Pictures in the data below are not part of the copy; transcribe everything else exactly.

* RAW DATA *

===============

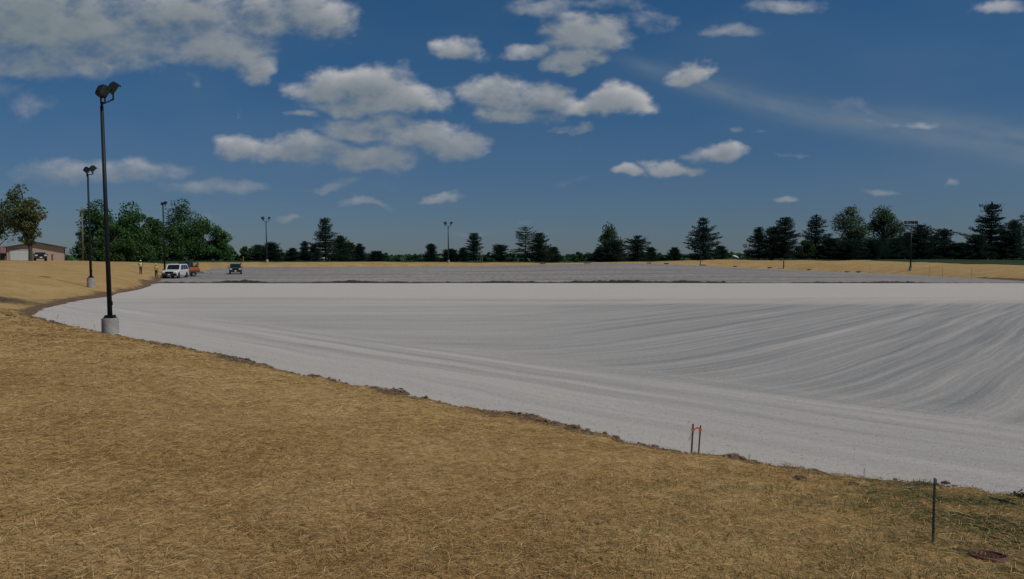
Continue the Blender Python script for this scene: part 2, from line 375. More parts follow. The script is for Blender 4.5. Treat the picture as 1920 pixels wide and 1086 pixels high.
# clods of soil along the toe of the near bank
def lumps(name, P, size, m, label, cat, kind='stuff', squash=.65):
    ico = bmesh.new(); bmesh.ops.create_icosphere(ico, subdivisions=1, radius=1); ico.verts.ensure_lookup_table()
    bv = np.array([v.co[:] for v in ico.verts]); bf = np.array([[v.index for v in f.verts] for f in ico.faces]); ico.free()
    n = len(P); nb = len(bv)
    j = 1+rng.uniform(-.3, .3, (n, nb, 1)); sc = size[:, None, None]*np.stack([rng.uniform(.7, 1.4, n), rng.uniform(.7, 1.4, n), rng.uniform(.5, 1, n)*squash*1.4], -1)[:, None, :]
    V = (bv[None]*j*sc+P[:, None, :]).reshape(-1, 3); Q = (bf[None]+np.arange(n)[:, None, None]*nb).reshape(-1, 3)
    o = np_mesh(name, V, Q, m); return tag(o, label, cat, kind=kind)
tt = rng.uniform(0, 1, 8000)**1.3*46-4
off = np.abs(rng.normal(0, .30, 8000))-.10
bxx = BND[1:10, 0]; byy = BND[1:10, 1]; ln_ = np.concatenate([[0], np.cumsum(np.hypot(np.diff(bxx), np.diff(byy)))])
x = np.interp(tt, ln_, bxx)-.737*off; y = np.interp(tt, ln_, byy)-.676*off; z, s, s2 = ground_parts(x, y); k = (s2 > -.12) & (fbm(x*.8, y*.8, 3, 77) > -.35)
x, y, z = x[k], y[k], z[k]; z = np.maximum(z, gravel(x, y)); sz = rng.gamma(1.6, .0075, len(x)).clip(.004, .045)*(1+np.hypot(x, y)*.008)
lumps('soil_clods', np.stack([x, y, z+sz*.2], -1), sz, mat('clod_soil', (.23, .16, .10), .95, col2=(.11, .075, .048), scale=9, bump=.5),
      'brown clods of soil crumbled along the gravel edge', 'soil')
# loose stones on the lot
x, y, d = scatter(14000, 9, 60, -34, 40); s = bnd_query(x, y)[0]; k = s < -.05; x, y, d = x[k], y[k], d[k]
sz = rng.gamma(2., .003, len(x)).clip(.003, .011)*(.8+d*.012)
lumps('loose_gravel', np.stack([x, y, gravel(x, y)+sz*.15], -1), sz, mat('stone_chip', (.42, .40, .375), .95, col2=(.34, .33, .315), scale=3),
      'loose stone chips scattered over the gravel lot', 'gravel')

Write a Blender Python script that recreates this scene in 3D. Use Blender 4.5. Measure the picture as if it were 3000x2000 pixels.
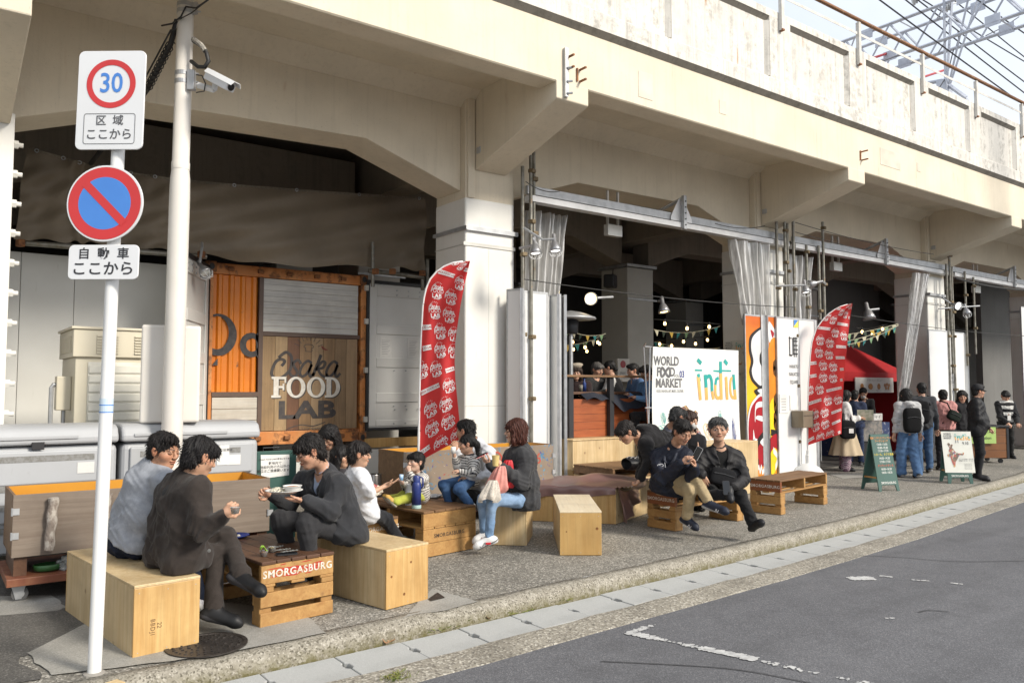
import bpy, math, random
import numpy as np
from mathutils import Vector, Matrix
random.seed(7)
rng = np.random.default_rng(7)
sc = bpy.context.scene
for _o in list(bpy.data.objects):
 bpy.data.objects.remove(_o)
COL = sc.collection
rad = math.radians
# ------------------------------------------------------------------ camera
# X runs along the viaduct, Y into it, Z up; the pavement is z = 0
YAW, PITCH, EYE = rad(36.5), rad(3.38), 1.65
cR = np.array([math.cos(YAW), -math.sin(YAW), 0.0])
cF0 = np.array([math.sin(YAW), math.cos(YAW), 0.0])
cU0 = np.array([0, 0, 1.0])
cF = cF0 * math.cos(PITCH) + cU0 * math.sin(PITCH)
cU = cU0 * math.cos(PITCH) - cF0 * math.sin(PITCH)
cC = np.array([0, 0, EYE])
cam = bpy.data.cameras.new('camera')
cam.lens, cam.sensor_width, cam.clip_start, cam.clip_end = 28.0, 36.0, 0.1, 2000.0
camo = bpy.data.objects.new('camera', cam)
COL.objects.link(camo)
camo.matrix_world = Matrix(((cR[0], cU[0], -cF[0], cC[0]), (cR[1], cU[1], -cF[1], cC[1]),
       (cR[2], cU[2], -cF[2], cC[2]), (0, 0, 0, 1)))
sc.camera = camo
# ------------------------------------------------------------------ sky, sun, exposure
SUN_EL, SUN_AZ = rad(33), rad(158)      # azimuth from +Y towards +X
w = bpy.data.worlds.new('World')
sc.world = w
w.use_nodes = True
_nt = w.node_tree
_nt.nodes.clear()
_bg = _nt.nodes.new('ShaderNodeBackground')
_sky = _nt.nodes.new('ShaderNodeTexSky')
_wo = _nt.nodes.new('ShaderNodeOutputWorld')
_sky.sky_type = 'NISHITA'
_sky.sun_disc = False
_sky.sun_elevation = SUN_EL
_sky.sun_rotation = SUN_AZ
_sky.air_density, _sky.dust_density, _sky.ozone_density = 1.0, 3.2, 1.0
_wtc, _wn, _wr, _wm = [_nt.nodes.new(n) for n in ('ShaderNodeTexCoord', 'ShaderNodeTexNoise', 'ShaderNodeValToRGB', 'ShaderNodeMix')]
_wn.inputs['Scale'].default_value, _wn.inputs['Detail'].default_value = 2.6, 7
_wr.color_ramp.elements[0].position, _wr.color_ramp.elements[0].color = .3, (.62, .62, .62, 1)
_wr.color_ramp.elements[1].position, _wr.color_ramp.elements[1].color = .62, (.97, .97, .97, 1)
_wm.data_type = 'RGBA'
_wm.inputs[7].default_value = (5.3, 5.6, 6.0, 1)      # thin bright cloud over the blue
_nt.links.new(_wtc.outputs['Generated'], _wn.inputs['Vector'])
_nt.links.new(_wn.outputs['Fac'], _wr.inputs[0])
_nt.links.new(_wr.outputs[0], _wm.inputs[0])
_nt.links.new(_sky.outputs[0], _wm.inputs[6])
_nt.links.new(_wm.outputs[2], _bg.inputs[0])
_bg.inputs[1].default_value = 0.14
_nt.links.new(_bg.outputs[0], _wo.inputs[0])
sun = bpy.data.lights.new('sun', 'SUN')
sun.energy, sun.angle, sun.color = 2.9, rad(12), (1.0, 0.93, 0.82)
suno = bpy.data.objects.new('sun', sun)
COL.objects.link(suno)
_sd = Vector((math.sin(SUN_AZ) * math.cos(SUN_EL), math.cos(SUN_AZ) * math.cos(SUN_EL), math.sin(SUN_EL)))
suno.rotation_euler = _sd.to_track_quat('Z', 'Y').to_euler()
suno.location = (10, -20, 20)
sc.view_settings.view_transform = 'Standard'
sc.view_settings.look = 'None'
sc.view_settings.gamma = 1.0
sc.view_settings.use_curve_mapping = False
sc.view_settings.exposure = 0.55
sc.render.engine = 'CYCLES'
sc.cycles.max_bounces = 8
sc.cycles.diffuse_bounces = 5
sc.cycles.transparent_max_bounces = 12
# ------------------------------------------------------------------ measuring helpers
PXF = 2333.0
def ray(x, y):
 return cF + cR * ((x - 1500) / PXF) + cU * ((1000 - y) / PXF)
def G(x, y, z=0.0):
 d = ray(x, y)
 return cC + d * ((z - EYE) / d[2])
def PY(x, y, Y):
 d = ray(x, y)
 return cC + d * (Y / d[1])
def at(x, y, d):
 r = ray(x, y)
 return cC + r * (d / (r @ cF0))
def nrm(v):
 v = np.asarray(v, float)
 return v / max(np.linalg.norm(v), 1e-9)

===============

* CORRECT ANSWER *
Continue the Blender Python script for this scene: part 2, from line 375. More parts follow. The script is for Blender 4.5. Treat the picture as 1920 pixels wide and 1086 pixels high.
# clods of soil along the toe of the near bank
def lumps(name, P, size, m, label, cat, kind='stuff', squash=.65):
    ico = bmesh.new(); bmesh.ops.create_icosphere(ico, subdivisions=1, radius=1); ico.verts.ensure_lookup_table()
    bv = np.array([v.co[:] for v in ico.verts]); bf = np.array([[v.index for v in f.verts] for f in ico.faces]); ico.free()
    n = len(P); nb = len(bv)
    j = 1+rng.uniform(-.3, .3, (n, nb, 1)); sc = size[:, None, None]*np.stack([rng.uniform(.7, 1.4, n), rng.uniform(.7, 1.4, n), rng.uniform(.5, 1, n)*squash*1.4], -1)[:, None, :]
    V = (bv[None]*j*sc+P[:, None, :]).reshape(-1, 3); Q = (bf[None]+np.arange(n)[:, None, None]*nb).reshape(-1, 3)
    o = np_mesh(name, V, Q, m); return tag(o, label, cat, kind=kind)
tt = rng.uniform(0, 1, 8000)**1.3*46-4
off = np.abs(rng.normal(0, .30, 8000))-.10
bxx = BND[1:10, 0]; byy = BND[1:10, 1]; ln_ = np.concatenate([[0], np.cumsum(np.hypot(np.diff(bxx), np.diff(byy)))])
x = np.interp(tt, ln_, bxx)-.737*off; y = np.interp(tt, ln_, byy)-.676*off; z, s, s2 = ground_parts(x, y); k = (s2 > -.12) & (fbm(x*.8, y*.8, 3, 77) > -.35)
x, y, z = x[k], y[k], z[k]; z = np.maximum(z, gravel(x, y)); sz = rng.gamma(1.6, .0075, len(x)).clip(.004, .045)*(1+np.hypot(x, y)*.008)
lumps('soil_clods', np.stack([x, y, z+sz*.2], -1), sz, mat('clod_soil', (.23, .16, .10), .95, col2=(.11, .075, .048), scale=9, bump=.5),
      'brown clods of soil crumbled along the gravel edge', 'soil')
# loose stones on the lot
x, y, d = scatter(14000, 9, 60, -34, 40); s = bnd_query(x, y)[0]; k = s < -.05; x, y, d = x[k], y[k], d[k]
sz = rng.gamma(2., .003, len(x)).clip(.003, .011)*(.8+d*.012)
lumps('loose_gravel', np.stack([x, y, gravel(x, y)+sz*.15], -1), sz, mat('stone_chip', (.42, .40, .375), .95, col2=(.34, .33, .315), scale=3),
      'loose stone chips scattered over the gravel lot', 'gravel')

Write a Blender Python script that recreates this scene in 3D. Use Blender 4.5. Measure the picture as if it were 3000x2000 pixels.
import bpy, math, random
import numpy as np
from mathutils import Vector, Matrix
random.seed(7)
rng = np.random.default_rng(7)
sc = bpy.context.scene
for _o in list(bpy.data.objects):
 bpy.data.objects.remove(_o)
COL = sc.collection
rad = math.radians
# ------------------------------------------------------------------ camera
# X runs along the viaduct, Y into it, Z up; the pavement is z = 0
YAW, PITCH, EYE = rad(36.5), rad(3.38), 1.65
cR = np.array([math.cos(YAW), -math.sin(YAW), 0.0])
cF0 = np.array([math.sin(YAW), math.cos(YAW), 0.0])
cU0 = np.array([0, 0, 1.0])
cF = cF0 * math.cos(PITCH) + cU0 * math.sin(PITCH)
cU = cU0 * math.cos(PITCH) - cF0 * math.sin(PITCH)
cC = np.array([0, 0, EYE])
cam = bpy.data.cameras.new('camera')
cam.lens, cam.sensor_width, cam.clip_start, cam.clip_end = 28.0, 36.0, 0.1, 2000.0
camo = bpy.data.objects.new('camera', cam)
COL.objects.link(camo)
camo.matrix_world = Matrix(((cR[0], cU[0], -cF[0], cC[0]), (cR[1], cU[1], -cF[1], cC[1]),
       (cR[2], cU[2], -cF[2], cC[2]), (0, 0, 0, 1)))
sc.camera = camo
# ------------------------------------------------------------------ sky, sun, exposure
SUN_EL, SUN_AZ = rad(33), rad(158)      # azimuth from +Y towards +X
w = bpy.data.worlds.new('World')
sc.world = w
w.use_nodes = True
_nt = w.node_tree
_nt.nodes.clear()
_bg = _nt.nodes.new('ShaderNodeBackground')
_sky = _nt.nodes.new('ShaderNodeTexSky')
_wo = _nt.nodes.new('ShaderNodeOutputWorld')
_sky.sky_type = 'NISHITA'
_sky.sun_disc = False
_sky.sun_elevation = SUN_EL
_sky.sun_rotation = SUN_AZ
_sky.air_density, _sky.dust_density, _sky.ozone_density = 1.0, 3.2, 1.0
_wtc, _wn, _wr, _wm = [_nt.nodes.new(n) for n in ('ShaderNodeTexCoord', 'ShaderNodeTexNoise', 'ShaderNodeValToRGB', 'ShaderNodeMix')]
_wn.inputs['Scale'].default_value, _wn.inputs['Detail'].default_value = 2.6, 7
_wr.color_ramp.elements[0].position, _wr.color_ramp.elements[0].color = .3, (.62, .62, .62, 1)
_wr.color_ramp.elements[1].position, _wr.color_ramp.elements[1].color = .62, (.97, .97, .97, 1)
_wm.data_type = 'RGBA'
_wm.inputs[7].default_value = (5.3, 5.6, 6.0, 1)      # thin bright cloud over the blue
_nt.links.new(_wtc.outputs['Generated'], _wn.inputs['Vector'])
_nt.links.new(_wn.outputs['Fac'], _wr.inputs[0])
_nt.links.new(_wr.outputs[0], _wm.inputs[0])
_nt.links.new(_sky.outputs[0], _wm.inputs[6])
_nt.links.new(_wm.outputs[2], _bg.inputs[0])
_bg.inputs[1].default_value = 0.14
_nt.links.new(_bg.outputs[0], _wo.inputs[0])
sun = bpy.data.lights.new('sun', 'SUN')
sun.energy, sun.angle, sun.color = 2.9, rad(12), (1.0, 0.93, 0.82)
suno = bpy.data.objects.new('sun', sun)
COL.objects.link(suno)
_sd = Vector((math.sin(SUN_AZ) * math.cos(SUN_EL), math.cos(SUN_AZ) * math.cos(SUN_EL), math.sin(SUN_EL)))
suno.rotation_euler = _sd.to_track_quat('Z', 'Y').to_euler()
suno.location = (10, -20, 20)
sc.view_settings.view_transform = 'Standard'
sc.view_settings.look = 'None'
sc.view_settings.gamma = 1.0
sc.view_settings.use_curve_mapping = False
sc.view_settings.exposure = 0.55
sc.render.engine = 'CYCLES'
sc.cycles.max_bounces = 8
sc.cycles.diffuse_bounces = 5
sc.cycles.transparent_max_bounces = 12
# ------------------------------------------------------------------ measuring helpers
PXF = 2333.0
def ray(x, y):
 return cF + cR * ((x - 1500) / PXF) + cU * ((1000 - y) / PXF)
def G(x, y, z=0.0):
 d = ray(x, y)
 return cC + d * ((z - EYE) / d[2])
def PY(x, y, Y):
 d = ray(x, y)
 return cC + d * (Y / d[1])
def at(x, y, d):
 r = ray(x, y)
 return cC + r * (d / (r @ cF0))
def nrm(v):
 v = np.asarray(v, float)
 return v / max(np.linalg.norm(v), 1e-9)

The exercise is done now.